Both are from immigrant families and have strong values. Both have put in lots of hard work, but at the same time the element of fun has not been forgotten because if there is no fun, then there is no drive to try and be the best that you can be.

When she was little, Leylah would play against a wall and imagine the wall was one of the greats like Justine Henin or Serena Williams. Shyly, with a big grin, she admitted that she always ended up beating them.




“I think we’re all just super hungry to make a difference in the tennis world,” Fernandez explained. “We’ve always talked about and joked around that we're going to be on the tour, we’re going to be on the big stage together. I’m just glad that we’re doing such great jobs and doing just that.


“We want to make a difference. We want to make an impact in tennis. The US Open just proves how well we’re adapting to everything.”


Harnessing the aggression

When Alcaraz stunned the third seed Stefanos Tsitsipas in an enthralling five set match, the 18-year-old Spaniard dropped to the court in disbelief as the crowd around Arthur Ashe Stadium rose in unison to applaud him. There has been chatter about Alcaraz for the last year or so, but 2021 has been outstanding for him as his world ranking sky-rockets. On his 18th birthday he played his illustrious childhood idol Rafael Nadal at the Masters-1000 tournament in Spain’s capital, and in July he won his first tour-level title in Umag.


His arrival has reminded tennis followers of Nadal. Alcaraz’s coach, the former US Open finalist and world No 1 Juan Carlos Ferrero, says he saw the potential in Alcaraz from a very early age, and now he is learning to harness that aggression and to be more in control.

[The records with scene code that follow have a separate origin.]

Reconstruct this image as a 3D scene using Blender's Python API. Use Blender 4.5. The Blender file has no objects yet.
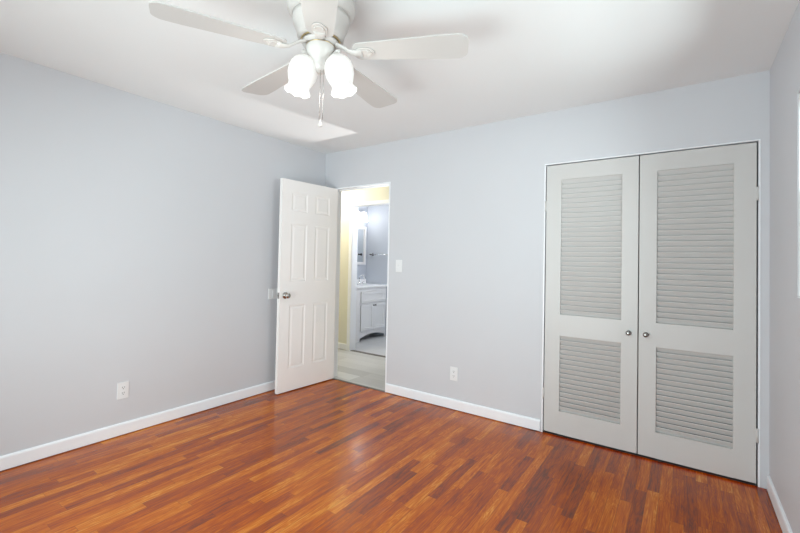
import bpy, bmesh, math, random
from mathutils import Vector, Matrix

S = bpy.context.scene
COL = S.collection
PI = math.pi

# ------------------------------------------------------------------ room sizes (metres)
XL, XR = -3.263, 0.401          # side walls
YB, YF = 3.170, -0.55           # wall with the closet, wall behind the camera
H = 2.44
T = 0.11                        # partition thickness
DOOR_L, DOOR_R = -3.118, -2.376  # clear opening of the doorway
CL_L, CL_R = -0.878, 0.352      # closet opening
DH = 2.032
WY0, WY1, WZ0, WZ1 = 1.15, 2.452, 1.148, 2.045   # side window
HY = 4.28                       # far side of the hall
BATH_L, BATH_FAR = -4.62, 5.53

# ------------------------------------------------------------------ camera
cam_d = bpy.data.cameras.new('camera')
cam = bpy.data.objects.new('camera', cam_d)
COL.objects.link(cam)
r_ = Vector((0.81774, 0.57523, 0.02013)); f_ = Vector((-0.57556, 0.81750, 0.02042))
f_.normalize(); u_ = r_.cross(f_).normalized(); r_ = f_.cross(u_).normalized()
m4 = Matrix((r_, u_, -f_)).transposed().to_4x4()
m4.translation = Vector((0, 0, 1.274))
cam.matrix_world = m4
cam_d.sensor_width = 36.0
cam_d.lens = 405.49 / 800 * 36.0
cam_d.shift_y = -(266.5 - 252.6) / 800
cam_d.clip_start = 0.02
S.camera = cam

# ------------------------------------------------------------------ world, daylight, exposure
w = bpy.data.worlds.new('daylight'); S.world = w; w.use_nodes = True
bg = w.node_tree.nodes['Background']
bg.inputs['Color'].default_value = (0.83, 0.95, 0.97, 1)
bg.inputs['Strength'].default_value = 1.2

def area(name, loc, aim, sx, sy, power, col):
    d = bpy.data.lights.new(name, 'AREA'); d.shape = 'RECTANGLE'; d.size = sx; d.size_y = sy
    d.energy = power; d.color = col
    o = bpy.data.objects.new(name, d); COL.objects.link(o); o.location = loc
    o.rotation_euler = Vector(aim).to_track_quat('-Z', 'Y').to_euler()
    return o
DAY = (0.935, 0.96, 0.99)
area('daylight_side_window', (XR + 0.50, (WY0 + WY1) / 2, 1.65), (-1, 0, 0.0), 1.35, 0.95, 42, DAY)
area('daylight_side_ground', (XR + 0.45, (WY0 + WY1) / 2, 0.95), (-0.9, 0, 1.0), 1.35, 0.7, 24, DAY)
area('rear_fill', (-1.5, YF - 0.45, 1.30), (0.08, 1, 0.05), 2.6, 2.0, 94, DAY)  # added fill coming through the unseen rear opening
area('rear_fill_up', (-0.8, YF - 0.50, 0.35), (0.1, 1, 0.9), 1.8, 0.7, 62, DAY)  # added fill aimed upward to brighten the ceiling

S.view_settings.view_transform = 'Standard'
S.view_settings.look = 'None'
S.view_settings.gamma = 1.0
S.view_settings.use_curve_mapping = False
S.view_settings.exposure = -0.25
try:
    S.cycles.max_bounces = 12; S.cycles.diffuse_bounces = 8
    S.cycles.caustics_reflective = False; S.cycles.caustics_refractive = False
    S.cycles.use_denoising = True
    S.cycles.sample_clamp_indirect = 6.0
except Exception:
    pass

# ------------------------------------------------------------------ materials
def principled(name, col, rough=0.5, metal=0.0, spec=0.5):
    m = bpy.data.materials.new(name); m.use_nodes = True
    b = m.node_tree.nodes['Principled BSDF']
    b.inputs['Base Color'].default_value = (*col, 1)
    b.inputs['Roughness'].default_value = rough
    b.inputs['Metallic'].default_value = metal
    b.inputs['Specular IOR Level'].default_value = spec
    return m

def paint(name, col, rough=0.5, bump=0.04, scale=180.0, var=0.02, spec=0.4):
    """painted surface: faint roller texture and a trace of unevenness in tone"""
    m = principled(name, col, rough, 0, spec)
    nt = m.node_tree; N = nt.nodes; L = nt.links; b = N['Principled BSDF']
    tc = N.new('ShaderNodeTexCoord')
    n1 = N.new('ShaderNodeTexNoise'); n1.inputs['Scale'].default_value = scale; n1.inputs['Detail'].default_value = 3
    n2 = N.new('ShaderNodeTexNoise'); n2.inputs['Scale'].default_value = 2.2; n2.inputs['Detail'].default_value = 2
    L.new(tc.outputs['Object'], n1.inputs['Vector']); L.new(tc.outputs['Object'], n2.inputs['Vector'])
    mix = N.new('ShaderNodeMix'); mix.data_type = 'RGBA'
    mix.inputs['A'].default_value = (*[c * (1 - var) for c in col], 1)
    mix.inputs['B'].default_value = (*[min(1, c * (1 + var)) for c in col], 1)
    L.new(n2.outputs['Fac'], mix.inputs['Factor']); L.new(mix.outputs['Result'], b.inputs['Base Color'])
    bp = N.new('ShaderNodeBump'); bp.inputs['Strength'].default_value = bump; bp.inputs['Distance'].default_value = 0.002
    L.new(n1.outputs['Fac'], bp.inputs['Height']); L.new(bp.outputs['Normal'], b.inputs['Normal'])
    return m

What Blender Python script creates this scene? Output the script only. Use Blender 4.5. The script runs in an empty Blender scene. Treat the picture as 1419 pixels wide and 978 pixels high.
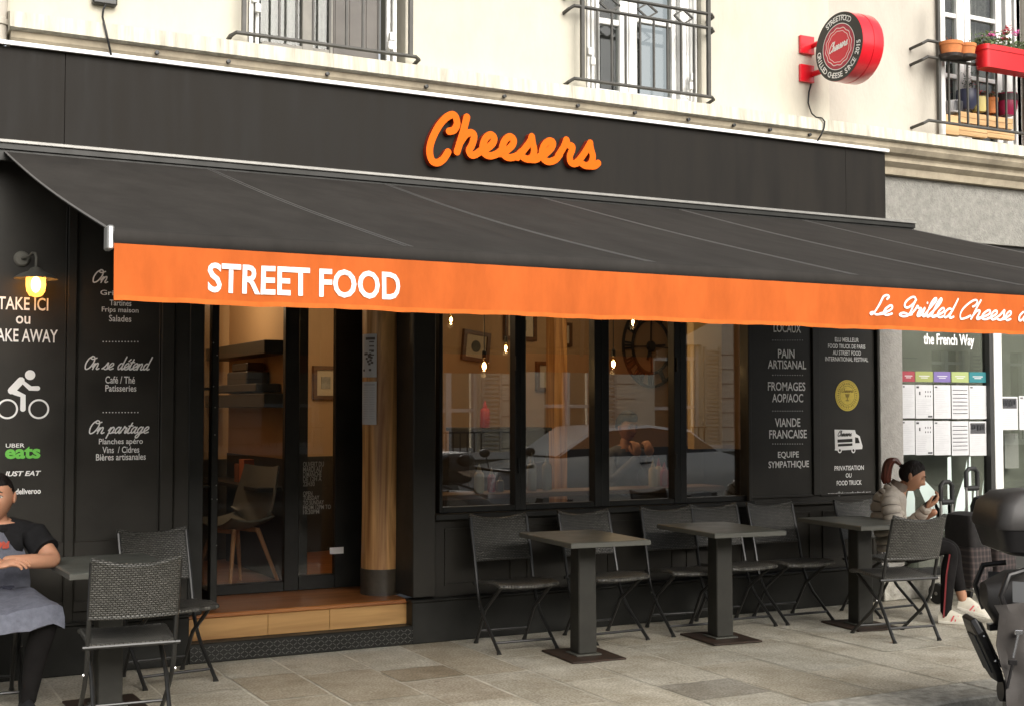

“Off court he’s still 18 years old,” Ferrero says, “and he needs to get more mature, to control his emotions in there, and to control when he has to go with 100% of his potential or when he has to use 80% or sometimes play with a lot more spin or more flat. So he’s on the way to order all these kind of things, but I think he's in a good way to do it.”


The experience in New York was brilliant for Alcaraz. It’s easy to forget they are still kids and are possibly still told to clean their rooms. Alcaraz said of his run to the US Open quarter-finals: “Yeah, these matches gave me a lot of experience. I think this tournament made me mature a lot. I think I played great tennis. I’m really happy to play a first quarter-final in a Grand Slam. I think this tournament’s going to be a great experience for me for the next tournaments.”




And while another 18-year-old, Dane Holger Rune may have lost in the first round, the fact that he gave his all for a set and a half against the world No 1 Novak Djokovic, when he was struggling physically and in severe pain with cramps, highlighted his drive and hunger. Rune had made it clear before the match that this is where he wants to be. Djokovic appreciated that and was in no doubt that Rune, a former French Open boys champion and junior world No 1, is a star of the future.


Fernandez said the young guns are inspiring one another: “It’s so fun to see all of us being so happy and having fun on the court. Honestly, I think it just motivates us to do even more. We want to make something special out of this tournament.”


The kids in America have certainly done that.